- _EXERCISE DETAILS_:
Pick out and copy every line below that has the word "pixels".

- _MATERIAL PROVIDED_:

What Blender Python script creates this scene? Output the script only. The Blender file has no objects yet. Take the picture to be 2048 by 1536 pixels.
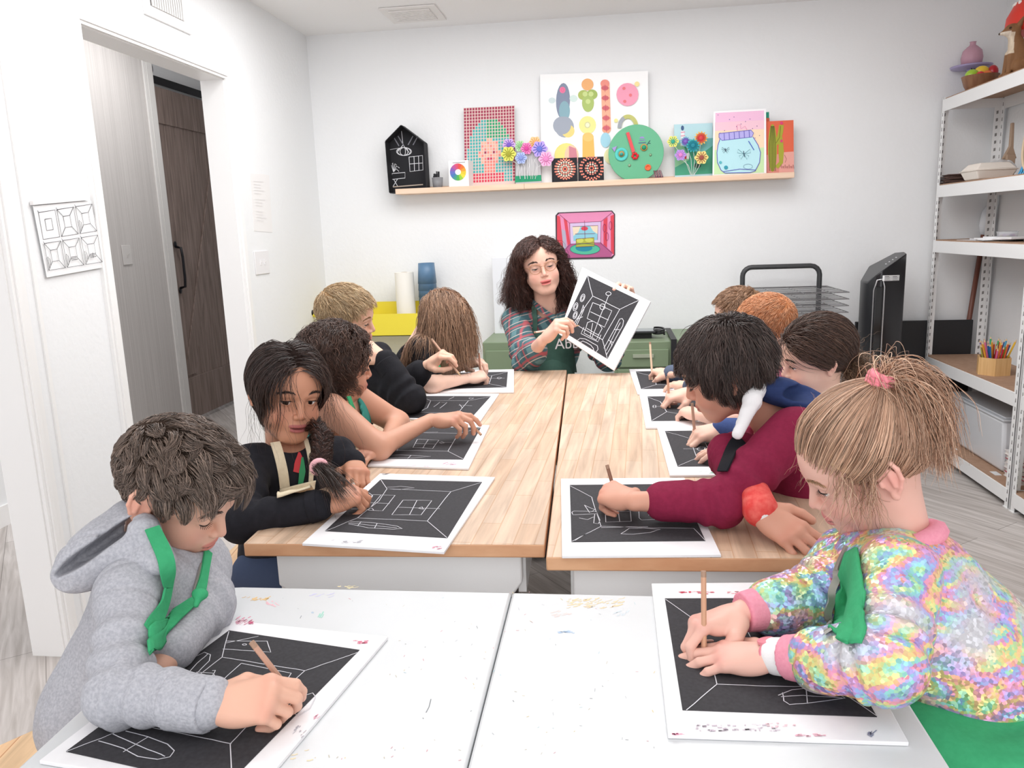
import bpy, bmesh, math, random, os
import numpy as np
from mathutils import Vector, Matrix
rng = np.random.default_rng(7); random.seed(7)
scene = bpy.context.scene; col = scene.collection
A = np.array
# ---------------------------------------------------------------- camera
F = 1565.; PIT, ROL, YAW = 0.19348, -0.03502, 0.1326
CAM = A([0, 0, 1.30])
_cy, _sy = math.cos(YAW), math.sin(YAW)
_f = A([-_sy*math.cos(PIT), _cy*math.cos(PIT), -math.sin(PIT)])
_r = A([_cy, _sy, 0.]); _d = np.cross(_f, _r)
RM = np.stack([_r*math.cos(ROL)-_d*math.sin(ROL), _r*math.sin(ROL)+_d*math.cos(ROL), _f])
def ray(u, v): return RM.T @ A([(u-1024)/F, (v-768)/F, 1.])
def PZ(u, v, z): r = ray(u, v); return CAM+r*(z-CAM[2])/r[2]
def PY(u, v, y): r = ray(u, v); return CAM+r*y/r[1]
def PX(u, v, x): r = ray(u, v); return CAM+r*x/r[0]
def PD(u, v, d): return CAM+ray(u, v)*d
def PP(u, v, o, n):
    r = ray(u, v); o = A(o, float); n = A(n, float); return CAM+r*((o-CAM)@n)/(r@n)
cd = bpy.data.cameras.new('camera'); cam = bpy.data.objects.new('camera', cd); col.objects.link(cam)
cd.sensor_fit = 'HORIZONTAL'; cd.sensor_width = 36; cd.lens = 36*F/2048; cd.clip_start = .02; cd.clip_end = 60
_m = Matrix.Identity(4)
for i in range(3):
    _m[i][0] = RM[0][i]; _m[i][1] = -RM[1][i]; _m[i][2] = -RM[2][i]; _m[i][3] = CAM[i]
cam.matrix_world = _m; scene.camera = cam
# ---------------------------------------------------------------- colours / materials
def lin(c):
    if isinstance(c, str):
        c = c.lstrip('#'); c = [int(c[i:i+2], 16)/255 for i in (0, 2, 4)]
    return A([(x/12.92 if x <= .04045 else ((x+.055)/1.055)**2.4) for x in c[:3]])
MATS = {}
def mat(name, colr=None, rough=.6, metal=0, spec=.5, noise=None, bump=None, vc=False, alpha=None, trans=0, emit=None, coat=0, sheen=0, sss=0):
    """noise=(scale, colour2, fac[, stretch]); bump=(scale, strength, dist[, stretch])"""
    if name in MATS: return MATS[name]
    m = bpy.data.materials.new(name); m.use_nodes = True; MATS[name] = m
    nt = m.node_tree; b = nt.nodes['Principled BSDF']; L = nt.links.new
    b.inputs['Roughness'].default_value = rough; b.inputs['Metallic'].default_value = metal
    b.inputs['Specular IOR Level'].default_value = spec
    if coat: b.inputs['Coat Weight'].default_value = coat
    if sheen: b.inputs['Sheen Weight'].default_value = sheen
    if sss:
        b.inputs['Subsurface Weight'].default_value = sss; b.inputs['Subsurface Radius'].default_value = (1, .35, .2); b.inputs['Subsurface Scale'].default_value = .006
    if trans: b.inputs['Transmission Weight'].default_value = trans
    if alpha is not None: b.inputs['Alpha'].default_value = alpha
    co = nt.nodes.new('ShaderNodeTexCoord')
    def nz(scale, stretch, detail=6):
        mp = nt.nodes.new('ShaderNodeMapping'); L(co.outputs['Object'], mp.inputs['Vector']); mp.inputs['Scale'].default_value = stretch
        n = nt.nodes.new('ShaderNodeTexNoise'); n.inputs['Scale'].default_value = scale; n.inputs['Detail'].default_value = detail
        L(mp.outputs[0], n.inputs['Vector']); return n
    src = None
    if vc:
        a = nt.nodes.new('ShaderNodeAttribute'); a.attribute_name = 'Col'; src = a.outputs['Color']
    elif colr is not None:
        b.inputs['Base Color'].default_value = (*lin(colr), 1)
    if noise:
        n = nz(noise[0], noise[3] if len(noise) > 3 else (1, 1, 1))
        mx = nt.nodes.new('ShaderNodeMix'); mx.data_type = 'RGBA'
        rp = nt.nodes.new('ShaderNodeMapRange'); rp.inputs[1].default_value = .35; rp.inputs[2].default_value = .65; rp.inputs[4].default_value = noise[2]
        L(n.outputs['Fac'], rp.inputs[0]); L(rp.outputs[0], mx.inputs[0])
        if src: L(src, mx.inputs[6])
        else: mx.inputs[6].default_value = (*lin(colr), 1)
        mx.inputs[7].default_value = (*lin(noise[1]), 1); src = mx.outputs[2]
    if src: L(src, b.inputs['Base Color'])
    if bump:
        n = nz(bump[0], bump[3] if len(bump) > 3 else (1, 1, 1), 4)
        bp = nt.nodes.new('ShaderNodeBump'); bp.inputs['Strength'].default_value = bump[1]; bp.inputs['Distance'].default_value = bump[2]
        L(n.outputs['Fac'], bp.inputs['Height']); L(bp.outputs[0], b.inputs['Normal'])
    if emit:
        b.inputs['Emission Color'].default_value = (*lin(emit[0]), 1); b.inputs['Emission Strength'].default_value = emit[1]
    return m
# ---------------------------------------------------------------- objects
def tag(o, label=None, cat=None, group=None, kind=None):
    if label: o['label'] = label
    if cat: o['category'] = cat
    if group: o['group'] = group
    if kind: o['kind'] = kind
    return o
def thing(name, label, cat, loc=(0, 0, 0), group=None):
    o = bpy.data.objects.new(name, None); col.objects.link(o); o.location = loc; o.empty_display_size = .05
    return tag(o, label, cat, group)
def mesh_obj(name, V, Fc, m, parent=None, smooth=False, vcol=None, mats=None, midx=None):
    V = np.asarray(V, dtype=np.float32).reshape(-1, 3)
    me = bpy.data.meshes.new(name)
    if isinstance(Fc, np.ndarray):
        n, k = Fc.shape
        me.vertices.add(len(V)); me.vertices.foreach_set('co', V.ravel())
        me.loops.add(n*k); me.loops.foreach_set('vertex_index', Fc.astype(np.int32).ravel())
        me.polygons.add(n); me.polygons.foreach_set('loop_start', np.arange(0, n*k, k, dtype=np.int32))
        try: me.polygons.foreach_set('loop_total', np.full(n, k, dtype=np.int32))
        except Exception: pass
        me.update(calc_edges=True)
    else:
        me.from_pydata(V.tolist(), [], [list(map(int, f)) for f in Fc]); me.update()
    for mm in (mats or [m]): me.materials.append(mm)
    if midx is not None: me.polygons.foreach_set('material_index', np.asarray(midx, dtype=np.int32))
    if smooth: me.polygons.foreach_set('use_smooth', np.ones(len(me.polygons), dtype=bool))
    if vcol is not None:
        a = me.color_attributes.new('Col', 'FLOAT_COLOR', 'POINT')
        c = np.ones((len(V), 4), dtype=np.float32); c[:, :3] = vcol; a.data.foreach_set('color', c.ravel())
    o = bpy.data.objects.new(name, me); col.objects.link(o)
    if parent is not None:
        o.parent = parent
        if parent.type == 'EMPTY': o.matrix_parent_inverse = Matrix.Translation(-parent.location)
    return o
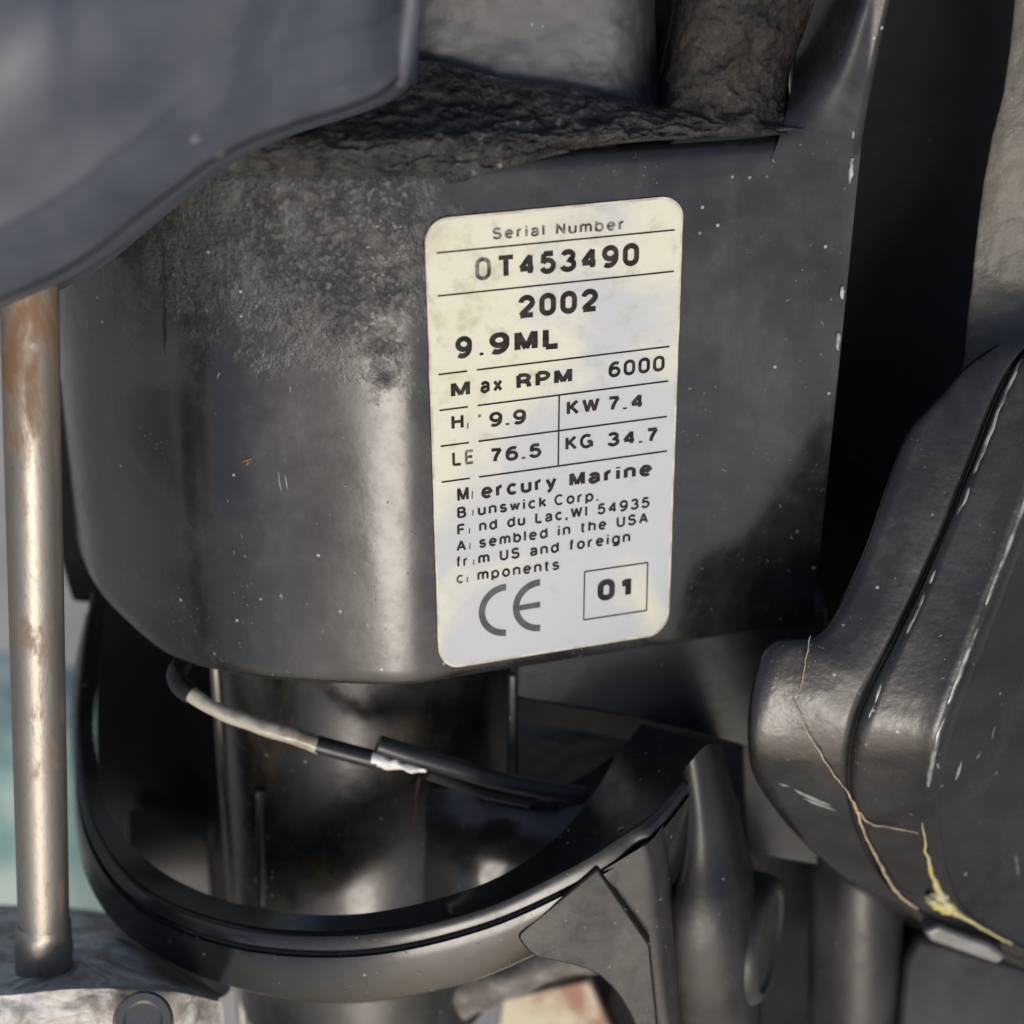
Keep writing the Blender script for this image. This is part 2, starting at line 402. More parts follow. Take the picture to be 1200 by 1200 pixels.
GL = {   # letter skeletons of a plain grotesque: width, strokes
 '0': (.52, [EA(.26, .70, .26, .30, 0, 180)+EA(.26, .30, .26, .30, 180, 360)+[(.52, .70)]]),
 '1': (.30, [[(.28, 0), (.28, 1)], EA(0, 1, .26, .26, 0, -90, 8)]),
 '2': (.52, [EA(.26, .71, .26, .29, 175, -25)+[(.34, .40), (.08, .14), (.0, 0)], [(-.03, 0), (.54, 0)]]),
 '3': (.52, [EA(.25, .77, .23, .23, 165, -90)+EA(.25, .27, .27, .27, 90, -165)]),
 '4': (.56, [[(.43, 0), (.43, 1)], [(.43, .98), (.0, .30)], [(-.03, .27), (.58, .27)]]),
 '5': (.52, [[(.50, 1), (.07, 1)], [(.09, 1), (.03, .48)], EA(.25, .32, .27, .32, 145, -160)]),
 '6': (.54, SIX), '7': (.52, [[(0, 1), (.54, 1)], [(.53, .99), (.36, .66), (.24, .33), (.19, 0)]]),
 '9': (.54, [[(.54-x, 1-y) for x, y in q] for q in SIX]),
 '.': (.02, [[(0, -.07), (0, .07)]]), ',': (.04, [[(.03, .08), (.03, -.05), (-.03, -.2)]]), "'": (.02, [[(.02, 1), (0, .72)]]), ' ': (.22, []),
 'A': (.62, [[(0, 0), (.31, 1)], [(.31, 1), (.62, 0)], [(.1, .32), (.52, .32)]]),
 'B': (.50, [[(0, 0), (0, 1)], [(0, 1), (.25, 1)]+EA(.25, .77, .22, .23, 90, -90)+[(0, .54)], [(0, .54), (.25, .54)]+EA(.25, .27, .26, .27, 90, -90)+[(0, 0)]]),
 'C': (.60, [EA(.33, .5, .33, .5, 48, 312, 26)]),
 'E': (.46, [[(0, 0), (0, 1)], [(0, 1), (.48, 1)], [(0, .52), (.44, .52)], [(0, 0), (.48, 0)]]),
 'F': (.44, [[(0, 0), (0, 1)], [(0, 1), (.46, 1)], [(0, .52), (.40, .52)]]),
 'G': (.62, [EA(.33, .5, .33, .5, 48, 350, 26), [(.38, .45), (.66, .45)], [(.64, .45), (.64, 0)]]),
 'H': (.52, [[(0, 0), (0, 1)], [(.52, 0), (.52, 1)], [(0, .52), (.52, .52)]]), 'I': (.02, [[(0, 0), (0, 1)]]),
 'K': (.52, [[(0, 0), (0, 1)], [(.52, 1), (.0, .40)], [(.17, .57), (.54, 0)]]), 'L': (.44, [[(0, 0), (0, 1)], [(0, 0), (.46, 0)]]),
 'M': (.66, [[(0, 0), (0, 1)], [(.66, 0), (.66, 1)], [(.02, .98), (.33, .05)], [(.64, .98), (.33, .05)]]),
 'N': (.54, [[(0, 0), (0, 1)], [(.54, 0), (.54, 1)], [(0, .97), (.54, .03)]]),
 'P': (.50, [[(0, 0), (0, 1)], [(0, 1), (.25, 1)]+EA(.25, .73, .26, .27, 90, -90)+[(0, .46)]]),
 'R': (.52, [[(0, 0), (0, 1)], [(0, 1), (.25, 1)]+EA(.25, .74, .25, .26, 90, -90)+[(0, .48)], [(.26, .48), (.45, .36), (.5, .18), (.52, 0)]]),
 'S': (.54, [EA(.27, .76, .24, .24, 20, 250)+EA(.27, .27, .27, .27, 70, -165)]),
 'T': (.54, [[(0, 1), (.54, 1)], [(.27, 1), (.27, 0)]]), 'U': (.54, [[(0, 1), (0, .3)]+EA(.27, .28, .27, .28, 180, 360)+[(.54, 1)]]),
 'W': (.84, [[(0, 1), (.21, .02)], [(.21, .02), (.42, .96)], [(.42, .96), (.63, .02)], [(.63, .02), (.84, 1)]]),
 'a': (.46, [EA(.22, XH-.22, .21, .22, 165, 0)+[(.43, .1), (.47, 0)], EA(.2, .19, .2, .19, 60, 300, 16), [(.3, .355), (.43, .40)], [(.3, .03), (.42, .14)]]),
 'b': (.5, [[(0, 0), (0, 1)], BOWL]), 'c': (.46, [EA(.25, XH/2, .25, XH/2, 45, 315)]), 'd': (.5, [[(.5, 0), (.5, 1)], BOWL]),
 'e': (.5, [EA(.25, XH/2, .25, XH/2, 0, 315), [(.02, .38), (.5, .38)]]), 'f': (.24, [EA(.22, .82, .13, .18, 80, 180)+[(.09, 0)], [(-.03, XH), (.25, XH)]]),
 'g': (.5, [BOWL, [(.5, XH), (.5, -.05)]+EA(.25, -.05, .25, .2, 0, -150)]), 'h': (.46, [[(0, 0), (0, 1)], hump(0, .46, XH)[1]]),
 'i': (.02, [[(0, 0), (0, XH)], [(0, .9), (0, 1.02)]]), 'k': (.42, [[(0, 0), (0, 1)], [(.4, XH), (0, .28)], [(.15, .43), (.43, 0)]]), 'l': (.02, [[(0, 0), (0, 1)]]),
 'm': (.76, [[(0, 0), (0, XH)], hump(0, .38, XH)[1], hump(.38, .76, XH)[1]]), 'n': (.46, [[(0, 0), (0, XH)], hump(0, .46, XH)[1]]),
 'o': (.5, [BOWL]), 'p': (.5, [[(0, -.26), (0, XH)], BOWL]), 'r': (.26, [[(0, 0), (0, XH)], EA(.24, XH-.26, .24, .26, 180, 85)]),
 's': (.42, [EA(.21, XH*.75, .19, XH*.25, 25, 250)+EA(.21, XH*.26, .21, XH*.26, 70, -165)]), 't': (.26, [[(.09, .95), (.09, .15)]+EA(.22, .15, .13, .15, 180, 280), [(-.03, XH), (.26, XH)]]),
 'u': (.46, [[(0, XH), (0, .22)]+EA(.23, .22, .23, .22, 180, 360)+[(.46, XH)], [(.46, XH), (.46, 0)]]), 'w': (.64, [[(0, XH), (.16, .02)], [(.16, .02), (.32, .7)], [(.32, .7), (.48, .02)], [(.48, .02), (.64, XH)]]),
 'x': (.44, [[(0, XH), (.44, 0)], [(.44, XH), (0, 0)]]),
 'y': (.46, [[(0, XH), (.24, .02)], [(.47, XH), (.2, -.14), (.14, -.23), (.02, -.25)]])}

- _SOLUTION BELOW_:
What Blender Python script creates this scene? Output the script only. The Blender file has no objects yet. Take the picture to be 2048 by 1536 pixels.
Keep writing the Blender script for this image. This is part 2, starting at line 402. More parts follow. Take the picture to be 1200 by 1200 pixels.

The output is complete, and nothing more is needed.